Looking at numbers, statistics and reports gives an overview of the problem, and what is often concluded is that this situation cannot continue. There has to be a part played by both sides. It is not easy to cut back on our consumption, because this gives us joy and pleasure. But this doesn’t mean that it’s impossible or that not going to the mall more often could be boring. It’s important to understand our involvement as consumers in the cycle of production of the clothing industry. There is a way to act and call out brands. For example, the Organisation Fashion Revolution, a conglomerate of consumers, retailers, writers, was created five years ago, in order to empower citizens to take action for the cause.

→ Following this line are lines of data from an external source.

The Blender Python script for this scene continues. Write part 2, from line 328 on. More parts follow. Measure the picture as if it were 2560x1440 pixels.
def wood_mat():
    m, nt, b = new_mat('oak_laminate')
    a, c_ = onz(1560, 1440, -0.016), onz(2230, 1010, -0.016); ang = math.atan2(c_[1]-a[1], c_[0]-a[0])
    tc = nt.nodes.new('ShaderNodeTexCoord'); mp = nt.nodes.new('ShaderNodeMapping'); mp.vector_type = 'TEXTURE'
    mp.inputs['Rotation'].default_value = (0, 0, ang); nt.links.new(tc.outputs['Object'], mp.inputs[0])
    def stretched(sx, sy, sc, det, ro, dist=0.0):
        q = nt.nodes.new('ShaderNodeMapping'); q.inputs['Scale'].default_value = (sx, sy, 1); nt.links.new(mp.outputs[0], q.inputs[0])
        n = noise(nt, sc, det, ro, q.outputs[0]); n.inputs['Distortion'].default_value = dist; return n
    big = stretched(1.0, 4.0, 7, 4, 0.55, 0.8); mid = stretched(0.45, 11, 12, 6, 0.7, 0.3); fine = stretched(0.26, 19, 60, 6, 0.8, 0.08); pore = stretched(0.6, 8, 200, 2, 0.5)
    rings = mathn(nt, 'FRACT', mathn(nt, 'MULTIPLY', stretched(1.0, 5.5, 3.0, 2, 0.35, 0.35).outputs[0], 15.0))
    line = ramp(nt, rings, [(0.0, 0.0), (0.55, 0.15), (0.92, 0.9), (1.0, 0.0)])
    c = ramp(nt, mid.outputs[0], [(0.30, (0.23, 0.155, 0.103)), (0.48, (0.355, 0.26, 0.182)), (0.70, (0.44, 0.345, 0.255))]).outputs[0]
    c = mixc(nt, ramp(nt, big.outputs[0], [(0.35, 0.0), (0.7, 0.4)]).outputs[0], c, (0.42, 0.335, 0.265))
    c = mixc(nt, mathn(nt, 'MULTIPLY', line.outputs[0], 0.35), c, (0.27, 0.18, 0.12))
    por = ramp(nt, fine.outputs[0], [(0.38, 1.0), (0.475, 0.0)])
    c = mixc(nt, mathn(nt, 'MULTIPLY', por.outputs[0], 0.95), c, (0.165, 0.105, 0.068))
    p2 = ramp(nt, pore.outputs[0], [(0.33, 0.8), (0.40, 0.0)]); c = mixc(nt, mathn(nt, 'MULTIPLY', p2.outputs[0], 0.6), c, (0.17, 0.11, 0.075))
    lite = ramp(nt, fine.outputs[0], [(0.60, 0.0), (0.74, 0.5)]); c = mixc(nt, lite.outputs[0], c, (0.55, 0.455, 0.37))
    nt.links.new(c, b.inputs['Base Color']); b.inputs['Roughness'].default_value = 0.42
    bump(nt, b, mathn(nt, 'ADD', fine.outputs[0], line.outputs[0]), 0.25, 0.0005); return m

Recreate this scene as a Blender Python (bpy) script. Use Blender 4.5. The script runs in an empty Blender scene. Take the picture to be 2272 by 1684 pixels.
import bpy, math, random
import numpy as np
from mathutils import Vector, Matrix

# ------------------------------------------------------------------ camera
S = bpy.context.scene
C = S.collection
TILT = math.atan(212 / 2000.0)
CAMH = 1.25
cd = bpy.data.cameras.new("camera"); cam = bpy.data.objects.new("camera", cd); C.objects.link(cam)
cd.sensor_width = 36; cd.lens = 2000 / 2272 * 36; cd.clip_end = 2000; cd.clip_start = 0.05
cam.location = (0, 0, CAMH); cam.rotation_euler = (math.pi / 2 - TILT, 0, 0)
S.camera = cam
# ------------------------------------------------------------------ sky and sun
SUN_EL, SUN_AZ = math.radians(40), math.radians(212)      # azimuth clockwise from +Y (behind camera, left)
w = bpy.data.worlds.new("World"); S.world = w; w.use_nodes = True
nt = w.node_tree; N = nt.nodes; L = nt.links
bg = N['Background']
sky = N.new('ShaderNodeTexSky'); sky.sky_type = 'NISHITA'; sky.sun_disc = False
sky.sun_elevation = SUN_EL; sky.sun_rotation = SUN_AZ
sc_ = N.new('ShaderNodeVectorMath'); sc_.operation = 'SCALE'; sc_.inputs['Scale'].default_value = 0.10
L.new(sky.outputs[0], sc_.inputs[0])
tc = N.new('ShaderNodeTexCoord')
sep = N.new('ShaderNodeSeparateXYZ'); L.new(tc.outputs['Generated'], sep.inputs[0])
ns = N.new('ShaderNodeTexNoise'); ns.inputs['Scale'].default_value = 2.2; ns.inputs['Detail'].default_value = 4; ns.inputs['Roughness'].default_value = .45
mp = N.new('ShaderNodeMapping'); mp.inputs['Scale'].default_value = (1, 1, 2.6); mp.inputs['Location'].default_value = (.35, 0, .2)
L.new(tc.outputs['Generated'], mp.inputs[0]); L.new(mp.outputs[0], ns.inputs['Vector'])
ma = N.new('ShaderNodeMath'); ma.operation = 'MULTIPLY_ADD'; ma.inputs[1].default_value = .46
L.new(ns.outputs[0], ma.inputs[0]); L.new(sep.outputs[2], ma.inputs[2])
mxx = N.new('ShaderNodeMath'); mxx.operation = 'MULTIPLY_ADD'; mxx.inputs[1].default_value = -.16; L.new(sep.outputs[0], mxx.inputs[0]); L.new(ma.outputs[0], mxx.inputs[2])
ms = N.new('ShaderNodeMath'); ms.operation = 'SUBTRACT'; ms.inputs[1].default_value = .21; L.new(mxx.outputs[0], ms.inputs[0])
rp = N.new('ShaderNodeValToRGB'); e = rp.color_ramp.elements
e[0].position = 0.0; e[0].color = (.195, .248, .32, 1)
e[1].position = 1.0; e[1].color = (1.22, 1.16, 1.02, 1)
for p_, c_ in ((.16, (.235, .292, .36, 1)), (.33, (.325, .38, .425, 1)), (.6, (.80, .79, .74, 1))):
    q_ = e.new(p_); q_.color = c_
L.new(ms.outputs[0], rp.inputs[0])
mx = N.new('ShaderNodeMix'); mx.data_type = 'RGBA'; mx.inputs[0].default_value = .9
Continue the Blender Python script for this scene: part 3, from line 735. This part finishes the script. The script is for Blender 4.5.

As well as questioning labour policies, they question the implication of brands in climate change. They offer resources to students, brands and every year they hold a sensibilisation week called “Who made my clothes”. This is an example of what consumers can do, along with consuming less and supporting sustainable brands when they can.

There is a long way to go in understanding the way consumers affect the policies of industries toward climate change. Nonetheless, the first step is to question our impact, to be able to counteract it. For now, there is no perfect solution, but it seems that the more people are involved in the process, the more progress will be made.